[Goal]
Present the following data again exactly as it is shown.

>>>>

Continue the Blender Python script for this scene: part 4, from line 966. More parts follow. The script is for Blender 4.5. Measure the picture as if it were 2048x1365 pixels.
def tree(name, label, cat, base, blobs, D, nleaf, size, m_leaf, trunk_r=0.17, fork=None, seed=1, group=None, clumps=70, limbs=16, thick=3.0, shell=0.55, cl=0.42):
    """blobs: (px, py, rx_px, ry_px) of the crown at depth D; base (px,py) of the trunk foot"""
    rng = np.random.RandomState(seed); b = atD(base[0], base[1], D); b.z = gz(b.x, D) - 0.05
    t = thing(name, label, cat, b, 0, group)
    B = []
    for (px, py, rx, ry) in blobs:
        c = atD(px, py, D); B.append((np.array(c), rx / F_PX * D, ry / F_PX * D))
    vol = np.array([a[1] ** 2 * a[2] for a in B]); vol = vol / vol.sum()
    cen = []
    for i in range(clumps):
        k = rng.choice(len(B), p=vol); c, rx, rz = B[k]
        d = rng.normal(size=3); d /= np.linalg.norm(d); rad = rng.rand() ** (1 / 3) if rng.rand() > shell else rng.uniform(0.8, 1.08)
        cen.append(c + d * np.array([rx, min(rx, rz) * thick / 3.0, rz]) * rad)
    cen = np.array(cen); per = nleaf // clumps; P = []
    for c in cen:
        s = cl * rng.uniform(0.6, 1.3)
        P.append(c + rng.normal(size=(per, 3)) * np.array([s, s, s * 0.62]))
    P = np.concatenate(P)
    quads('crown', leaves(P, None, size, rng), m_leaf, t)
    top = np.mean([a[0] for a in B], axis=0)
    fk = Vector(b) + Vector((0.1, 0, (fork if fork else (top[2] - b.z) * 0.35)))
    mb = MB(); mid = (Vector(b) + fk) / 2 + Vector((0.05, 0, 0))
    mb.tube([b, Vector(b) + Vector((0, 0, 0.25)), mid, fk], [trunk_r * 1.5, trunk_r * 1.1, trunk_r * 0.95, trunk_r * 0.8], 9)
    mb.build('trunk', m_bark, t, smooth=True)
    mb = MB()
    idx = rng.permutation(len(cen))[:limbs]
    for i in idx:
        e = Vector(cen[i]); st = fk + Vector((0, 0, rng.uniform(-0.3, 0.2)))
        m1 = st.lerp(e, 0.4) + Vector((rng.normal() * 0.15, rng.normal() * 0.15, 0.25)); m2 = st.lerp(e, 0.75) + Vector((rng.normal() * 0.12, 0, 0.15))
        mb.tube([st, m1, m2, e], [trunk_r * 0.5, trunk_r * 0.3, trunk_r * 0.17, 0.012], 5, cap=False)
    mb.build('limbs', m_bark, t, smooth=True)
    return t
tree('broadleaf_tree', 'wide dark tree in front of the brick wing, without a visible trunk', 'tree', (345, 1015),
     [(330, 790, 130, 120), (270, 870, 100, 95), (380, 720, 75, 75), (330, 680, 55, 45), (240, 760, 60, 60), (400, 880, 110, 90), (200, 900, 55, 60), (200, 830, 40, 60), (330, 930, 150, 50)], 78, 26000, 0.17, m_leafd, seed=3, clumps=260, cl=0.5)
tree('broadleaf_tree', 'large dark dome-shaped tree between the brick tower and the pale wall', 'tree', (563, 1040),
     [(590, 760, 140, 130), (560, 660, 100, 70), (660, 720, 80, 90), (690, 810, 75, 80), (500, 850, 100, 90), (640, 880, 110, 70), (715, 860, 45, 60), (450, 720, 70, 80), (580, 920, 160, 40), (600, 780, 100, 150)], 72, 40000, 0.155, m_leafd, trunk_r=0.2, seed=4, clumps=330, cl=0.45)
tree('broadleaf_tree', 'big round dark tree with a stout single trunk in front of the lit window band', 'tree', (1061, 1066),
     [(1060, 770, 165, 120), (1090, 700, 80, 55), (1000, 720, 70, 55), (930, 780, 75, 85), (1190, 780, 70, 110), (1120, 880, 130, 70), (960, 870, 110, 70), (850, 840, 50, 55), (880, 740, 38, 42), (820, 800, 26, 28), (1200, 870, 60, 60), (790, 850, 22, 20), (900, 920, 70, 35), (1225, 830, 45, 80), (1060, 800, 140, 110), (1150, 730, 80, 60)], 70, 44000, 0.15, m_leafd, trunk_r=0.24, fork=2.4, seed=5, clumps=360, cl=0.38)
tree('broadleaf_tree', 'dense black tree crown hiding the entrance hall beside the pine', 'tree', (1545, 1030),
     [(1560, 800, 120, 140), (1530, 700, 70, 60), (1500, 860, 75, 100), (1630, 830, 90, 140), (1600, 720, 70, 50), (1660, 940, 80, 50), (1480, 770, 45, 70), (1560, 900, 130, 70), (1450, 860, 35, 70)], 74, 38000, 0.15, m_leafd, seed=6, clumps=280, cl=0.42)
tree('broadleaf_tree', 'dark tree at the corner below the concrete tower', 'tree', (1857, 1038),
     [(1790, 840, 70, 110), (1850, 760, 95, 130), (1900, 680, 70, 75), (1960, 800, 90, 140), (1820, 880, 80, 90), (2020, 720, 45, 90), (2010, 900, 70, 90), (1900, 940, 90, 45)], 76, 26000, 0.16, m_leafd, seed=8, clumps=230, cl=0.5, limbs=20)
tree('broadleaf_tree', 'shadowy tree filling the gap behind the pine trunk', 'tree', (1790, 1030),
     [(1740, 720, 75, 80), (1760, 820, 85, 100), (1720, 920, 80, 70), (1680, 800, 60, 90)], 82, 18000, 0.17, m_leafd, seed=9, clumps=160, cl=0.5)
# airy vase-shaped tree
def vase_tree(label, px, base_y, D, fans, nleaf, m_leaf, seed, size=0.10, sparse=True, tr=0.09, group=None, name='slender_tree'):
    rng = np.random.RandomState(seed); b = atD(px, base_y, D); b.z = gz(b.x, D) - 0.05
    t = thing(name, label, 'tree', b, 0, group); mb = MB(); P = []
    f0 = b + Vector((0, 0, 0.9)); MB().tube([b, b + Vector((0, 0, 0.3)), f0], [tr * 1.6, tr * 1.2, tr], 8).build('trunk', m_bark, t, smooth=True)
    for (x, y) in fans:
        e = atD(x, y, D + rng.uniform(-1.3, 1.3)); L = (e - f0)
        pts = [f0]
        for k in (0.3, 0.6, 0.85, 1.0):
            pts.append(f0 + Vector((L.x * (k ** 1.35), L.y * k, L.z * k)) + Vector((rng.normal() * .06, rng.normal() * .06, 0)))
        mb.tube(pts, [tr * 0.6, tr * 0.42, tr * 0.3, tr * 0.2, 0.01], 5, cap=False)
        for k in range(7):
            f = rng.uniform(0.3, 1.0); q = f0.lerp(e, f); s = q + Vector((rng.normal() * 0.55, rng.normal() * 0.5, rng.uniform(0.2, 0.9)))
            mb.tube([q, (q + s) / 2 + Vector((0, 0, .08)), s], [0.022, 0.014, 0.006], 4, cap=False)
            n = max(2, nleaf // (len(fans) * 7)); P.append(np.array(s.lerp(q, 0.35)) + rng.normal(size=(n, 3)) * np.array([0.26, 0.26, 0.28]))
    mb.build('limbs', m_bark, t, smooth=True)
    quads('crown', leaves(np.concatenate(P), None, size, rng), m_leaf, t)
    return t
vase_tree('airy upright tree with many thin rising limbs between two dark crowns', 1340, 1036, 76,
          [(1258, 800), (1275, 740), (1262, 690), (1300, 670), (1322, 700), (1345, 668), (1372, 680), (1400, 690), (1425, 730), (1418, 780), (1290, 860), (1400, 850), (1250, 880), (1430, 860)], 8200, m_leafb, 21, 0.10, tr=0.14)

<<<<

[Exercise solution]
Continue the Blender Python script for this scene: part 4, from line 966. More parts follow. The script is for Blender 4.5. Measure the picture as if it were 2048x1365 pixels.
def tree(name, label, cat, base, blobs, D, nleaf, size, m_leaf, trunk_r=0.17, fork=None, seed=1, group=None, clumps=70, limbs=16, thick=3.0, shell=0.55, cl=0.42):
    """blobs: (px, py, rx_px, ry_px) of the crown at depth D; base (px,py) of the trunk foot"""
    rng = np.random.RandomState(seed); b = atD(base[0], base[1], D); b.z = gz(b.x, D) - 0.05
    t = thing(name, label, cat, b, 0, group)
    B = []
    for (px, py, rx, ry) in blobs:
        c = atD(px, py, D); B.append((np.array(c), rx / F_PX * D, ry / F_PX * D))
    vol = np.array([a[1] ** 2 * a[2] for a in B]); vol = vol / vol.sum()
    cen = []
    for i in range(clumps):
        k = rng.choice(len(B), p=vol); c, rx, rz = B[k]
        d = rng.normal(size=3); d /= np.linalg.norm(d); rad = rng.rand() ** (1 / 3) if rng.rand() > shell else rng.uniform(0.8, 1.08)
        cen.append(c + d * np.array([rx, min(rx, rz) * thick / 3.0, rz]) * rad)
    cen = np.array(cen); per = nleaf // clumps; P = []
    for c in cen:
        s = cl * rng.uniform(0.6, 1.3)
        P.append(c + rng.normal(size=(per, 3)) * np.array([s, s, s * 0.62]))
    P = np.concatenate(P)
    quads('crown', leaves(P, None, size, rng), m_leaf, t)
    top = np.mean([a[0] for a in B], axis=0)
    fk = Vector(b) + Vector((0.1, 0, (fork if fork else (top[2] - b.z) * 0.35)))
    mb = MB(); mid = (Vector(b) + fk) / 2 + Vector((0.05, 0, 0))
    mb.tube([b, Vector(b) + Vector((0, 0, 0.25)), mid, fk], [trunk_r * 1.5, trunk_r * 1.1, trunk_r * 0.95, trunk_r * 0.8], 9)
    mb.build('trunk', m_bark, t, smooth=True)
    mb = MB()
    idx = rng.permutation(len(cen))[:limbs]
    for i in idx:
        e = Vector(cen[i]); st = fk + Vector((0, 0, rng.uniform(-0.3, 0.2)))
        m1 = st.lerp(e, 0.4) + Vector((rng.normal() * 0.15, rng.normal() * 0.15, 0.25)); m2 = st.lerp(e, 0.75) + Vector((rng.normal() * 0.12, 0, 0.15))
        mb.tube([st, m1, m2, e], [trunk_r * 0.5, trunk_r * 0.3, trunk_r * 0.17, 0.012], 5, cap=False)
    mb.build('limbs', m_bark, t, smooth=True)
    return t
tree('broadleaf_tree', 'wide dark tree in front of the brick wing, without a visible trunk', 'tree', (345, 1015),
     [(330, 790, 130, 120), (270, 870, 100, 95), (380, 720, 75, 75), (330, 680, 55, 45), (240, 760, 60, 60), (400, 880, 110, 90), (200, 900, 55, 60), (200, 830, 40, 60), (330, 930, 150, 50)], 78, 26000, 0.17, m_leafd, seed=3, clumps=260, cl=0.5)
tree('broadleaf_tree', 'large dark dome-shaped tree between the brick tower and the pale wall', 'tree', (563, 1040),
     [(590, 760, 140, 130), (560, 660, 100, 70), (660, 720, 80, 90), (690, 810, 75, 80), (500, 850, 100, 90), (640, 880, 110, 70), (715, 860, 45, 60), (450, 720, 70, 80), (580, 920, 160, 40), (600, 780, 100, 150)], 72, 40000, 0.155, m_leafd, trunk_r=0.2, seed=4, clumps=330, cl=0.45)
tree('broadleaf_tree', 'big round dark tree with a stout single trunk in front of the lit window band', 'tree', (1061, 1066),
     [(1060, 770, 165, 120), (1090, 700, 80, 55), (1000, 720, 70, 55), (930, 780, 75, 85), (1190, 780, 70, 110), (1120, 880, 130, 70), (960, 870, 110, 70), (850, 840, 50, 55), (880, 740, 38, 42), (820, 800, 26, 28), (1200, 870, 60, 60), (790, 850, 22, 20), (900, 920, 70, 35), (1225, 830, 45, 80), (1060, 800, 140, 110), (1150, 730, 80, 60)], 70, 44000, 0.15, m_leafd, trunk_r=0.24, fork=2.4, seed=5, clumps=360, cl=0.38)
tree('broadleaf_tree', 'dense black tree crown hiding the entrance hall beside the pine', 'tree', (1545, 1030),
     [(1560, 800, 120, 140), (1530, 700, 70, 60), (1500, 860, 75, 100), (1630, 830, 90, 140), (1600, 720, 70, 50), (1660, 940, 80, 50), (1480, 770, 45, 70), (1560, 900, 130, 70), (1450, 860, 35, 70)], 74, 38000, 0.15, m_leafd, seed=6, clumps=280, cl=0.42)
tree('broadleaf_tree', 'dark tree at the corner below the concrete tower', 'tree', (1857, 1038),
     [(1790, 840, 70, 110), (1850, 760, 95, 130), (1900, 680, 70, 75), (1960, 800, 90, 140), (1820, 880, 80, 90), (2020, 720, 45, 90), (2010, 900, 70, 90), (1900, 940, 90, 45)], 76, 26000, 0.16, m_leafd, seed=8, clumps=230, cl=0.5, limbs=20)
tree('broadleaf_tree', 'shadowy tree filling the gap behind the pine trunk', 'tree', (1790, 1030),
     [(1740, 720, 75, 80), (1760, 820, 85, 100), (1720, 920, 80, 70), (1680, 800, 60, 90)], 82, 18000, 0.17, m_leafd, seed=9, clumps=160, cl=0.5)
# airy vase-shaped tree
def vase_tree(label, px, base_y, D, fans, nleaf, m_leaf, seed, size=0.10, sparse=True, tr=0.09, group=None, name='slender_tree'):
    rng = np.random.RandomState(seed); b = atD(px, base_y, D); b.z = gz(b.x, D) - 0.05
    t = thing(name, label, 'tree', b, 0, group); mb = MB(); P = []
    f0 = b + Vector((0, 0, 0.9)); MB().tube([b, b + Vector((0, 0, 0.3)), f0], [tr * 1.6, tr * 1.2, tr], 8).build('trunk', m_bark, t, smooth=True)
    for (x, y) in fans:
        e = atD(x, y, D + rng.uniform(-1.3, 1.3)); L = (e - f0)
        pts = [f0]
        for k in (0.3, 0.6, 0.85, 1.0):
            pts.append(f0 + Vector((L.x * (k ** 1.35), L.y * k, L.z * k)) + Vector((rng.normal() * .06, rng.normal() * .06, 0)))
        mb.tube(pts, [tr * 0.6, tr * 0.42, tr * 0.3, tr * 0.2, 0.01], 5, cap=False)
        for k in range(7):
            f = rng.uniform(0.3, 1.0); q = f0.lerp(e, f); s = q + Vector((rng.normal() * 0.55, rng.normal() * 0.5, rng.uniform(0.2, 0.9)))
            mb.tube([q, (q + s) / 2 + Vector((0, 0, .08)), s], [0.022, 0.014, 0.006], 4, cap=False)
            n = max(2, nleaf // (len(fans) * 7)); P.append(np.array(s.lerp(q, 0.35)) + rng.normal(size=(n, 3)) * np.array([0.26, 0.26, 0.28]))
    mb.build('limbs', m_bark, t, smooth=True)
    quads('crown', leaves(np.concatenate(P), None, size, rng), m_leaf, t)
    return t
vase_tree('airy upright tree with many thin rising limbs between two dark crowns', 1340, 1036, 76,
          [(1258, 800), (1275, 740), (1262, 690), (1300, 670), (1322, 700), (1345, 668), (1372, 680), (1400, 690), (1425, 730), (1418, 780), (1290, 860), (1400, 850), (1250, 880), (1430, 860)], 8200, m_leafb, 21, 0.10, tr=0.14)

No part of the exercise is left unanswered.